Furthermore, HTMS has successfully produced CMCs utilising a variety of other fibres, including glass, carbon, and mineral fibres, all of which offer customisable properties to meet diverse application requirements. This flexibility in fibre selection underscores HTMS’s ability to innovate within the CMC industry, providing versatile, high quality solutions that address both performance and budgetary constraints of their clients.
Summary
In conclusion, the development of new ceramic fibres by RATH, Saint-Gobain, and Vulcan Shield Group marks a significant transformation in the oxide CMC landscape, enhancing the performance parameters of ceramic fibres and broadening their applicability across various industries.
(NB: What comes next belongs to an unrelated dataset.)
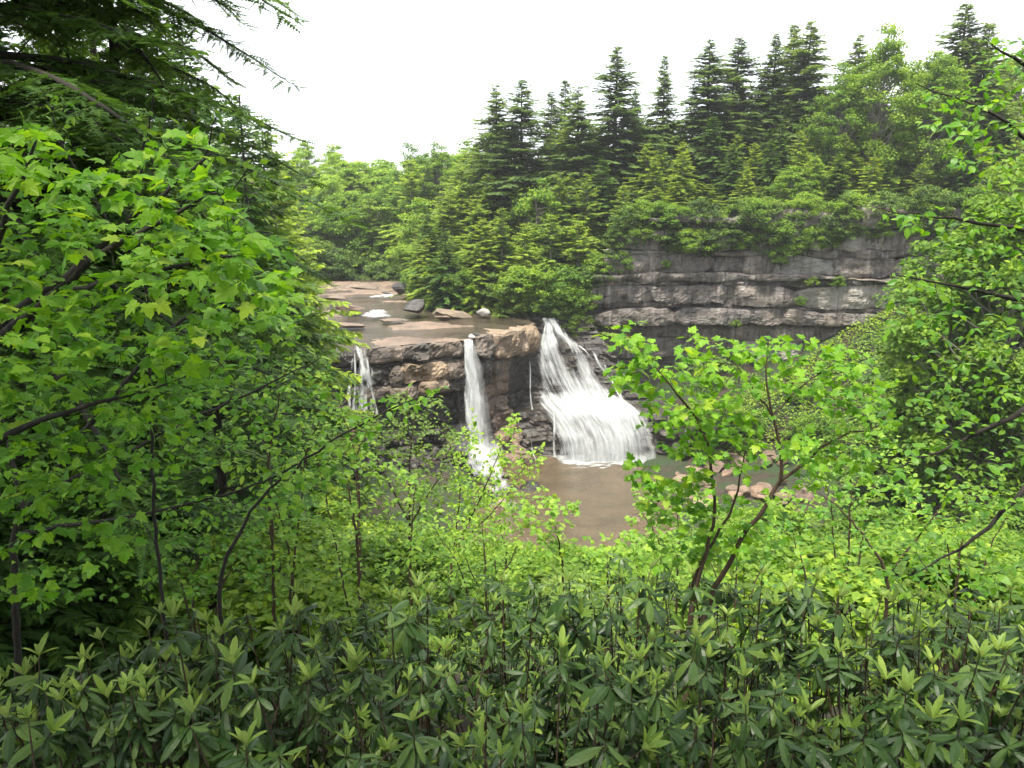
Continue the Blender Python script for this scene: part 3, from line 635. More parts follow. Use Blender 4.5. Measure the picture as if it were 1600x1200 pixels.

Traditionally dominated by 3M, whose Nextel fibres have set industry standards for years, the market is poised for a shift as these new players introduce competitive alternatives. HTMS also emerges as a key innovator, leveraging unique low-temperature processing techniques to utilise a wider range of fibres and provide cost-effective, tailored solutions. This burgeoning competition is expected to drive down prices, making high performance ceramic composites more accessible and cost effective. As these new products enter the market, they promise to elevate the material standards for CMCs, fostering innovation in sectors that rely on high durability and exceptional thermal resistance, and potentially disrupting 3M's long standing market dominance.